Duhai calon isteriku. Kita dibesarkan oleh dua keluarga yang berbeda, dengan latar belakang yang berbeda pula. Semua itu berpengaruh terhadap pola pikir kita. Boleh jadi, pola pikir diriku dan dirimu berbeda. Selain itu, mungkin masih banyak perbedaan-perbedaan lainnya antara diriku dan dirimu. Tapi, jangan pernah kita jadikan perbedaan itu sebagai tembok besar penghalang keharmonisan keluarga kita. Kita harus saling menghargai dan menerima perbedaan itu, selama tidak bertentangan dengan syari’ah. Karena adanya perbedaan di dunia ini bukan untuk dipertandingkan, tetapi untuk dipersandingkan. 

Kelak, mari kita saling menambal kekurangan yang kita miliki. Mari kita bahu membahu saling membantu dalam memperbaiki kualitas diri dan keluarga kita. Demi terlahirnya generasi penerus yang lebih baik. Generasi penerus yang bisa menegakan kembali panji-panji kebenaran.
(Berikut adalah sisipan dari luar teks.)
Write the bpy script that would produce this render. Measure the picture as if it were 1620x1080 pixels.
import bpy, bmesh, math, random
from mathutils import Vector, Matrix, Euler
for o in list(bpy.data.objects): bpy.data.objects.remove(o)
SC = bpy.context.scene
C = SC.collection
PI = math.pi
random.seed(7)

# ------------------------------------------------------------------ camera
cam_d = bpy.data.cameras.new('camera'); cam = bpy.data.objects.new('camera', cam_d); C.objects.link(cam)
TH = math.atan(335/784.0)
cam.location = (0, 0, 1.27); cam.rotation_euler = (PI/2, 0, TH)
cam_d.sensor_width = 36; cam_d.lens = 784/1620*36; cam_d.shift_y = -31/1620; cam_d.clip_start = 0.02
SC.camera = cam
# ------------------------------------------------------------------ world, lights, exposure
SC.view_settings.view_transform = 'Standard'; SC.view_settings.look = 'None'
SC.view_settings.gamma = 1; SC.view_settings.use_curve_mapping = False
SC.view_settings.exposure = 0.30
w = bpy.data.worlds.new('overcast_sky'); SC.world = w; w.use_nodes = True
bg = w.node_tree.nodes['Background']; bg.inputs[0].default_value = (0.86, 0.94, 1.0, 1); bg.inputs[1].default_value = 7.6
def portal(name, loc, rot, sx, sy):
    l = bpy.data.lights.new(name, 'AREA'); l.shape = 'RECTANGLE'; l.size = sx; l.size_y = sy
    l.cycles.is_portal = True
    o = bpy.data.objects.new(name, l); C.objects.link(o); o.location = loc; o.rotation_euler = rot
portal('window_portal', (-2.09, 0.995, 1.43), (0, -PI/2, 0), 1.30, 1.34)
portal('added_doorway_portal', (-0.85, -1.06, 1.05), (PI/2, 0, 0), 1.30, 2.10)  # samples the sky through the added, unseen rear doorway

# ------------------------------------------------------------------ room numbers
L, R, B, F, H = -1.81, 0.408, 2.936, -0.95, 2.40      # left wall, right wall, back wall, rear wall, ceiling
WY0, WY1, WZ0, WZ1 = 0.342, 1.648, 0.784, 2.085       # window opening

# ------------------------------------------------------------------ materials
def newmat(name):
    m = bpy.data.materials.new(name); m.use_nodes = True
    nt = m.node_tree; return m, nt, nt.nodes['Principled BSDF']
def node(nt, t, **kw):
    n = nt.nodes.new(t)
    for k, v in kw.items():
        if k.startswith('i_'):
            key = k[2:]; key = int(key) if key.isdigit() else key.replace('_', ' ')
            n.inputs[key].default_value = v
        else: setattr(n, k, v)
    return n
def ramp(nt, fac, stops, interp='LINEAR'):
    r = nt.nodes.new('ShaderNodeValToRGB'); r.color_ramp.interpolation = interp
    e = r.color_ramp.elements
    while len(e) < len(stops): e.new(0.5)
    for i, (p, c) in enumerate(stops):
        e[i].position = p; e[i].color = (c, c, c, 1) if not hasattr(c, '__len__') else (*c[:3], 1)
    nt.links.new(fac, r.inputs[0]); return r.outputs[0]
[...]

Dan, bagi siapapun yang ditakdirkan oleh Allah untuk membaca tulisan ini, begitu pula dengan kalian. Kalian harus segera mempersiapkan segalanya. Kelak, kalian harus menerima dengan lapang dada jika mendapati kenyataan yang ada pada pendamping kalian tidak sesuai dengan yang dulu diharapkan. Kuncinya adalah saling menerima dan saling memperbaiki diri. Jagalah Allah agar tetap ada di hati kita, maka Allah akan menjaga kita.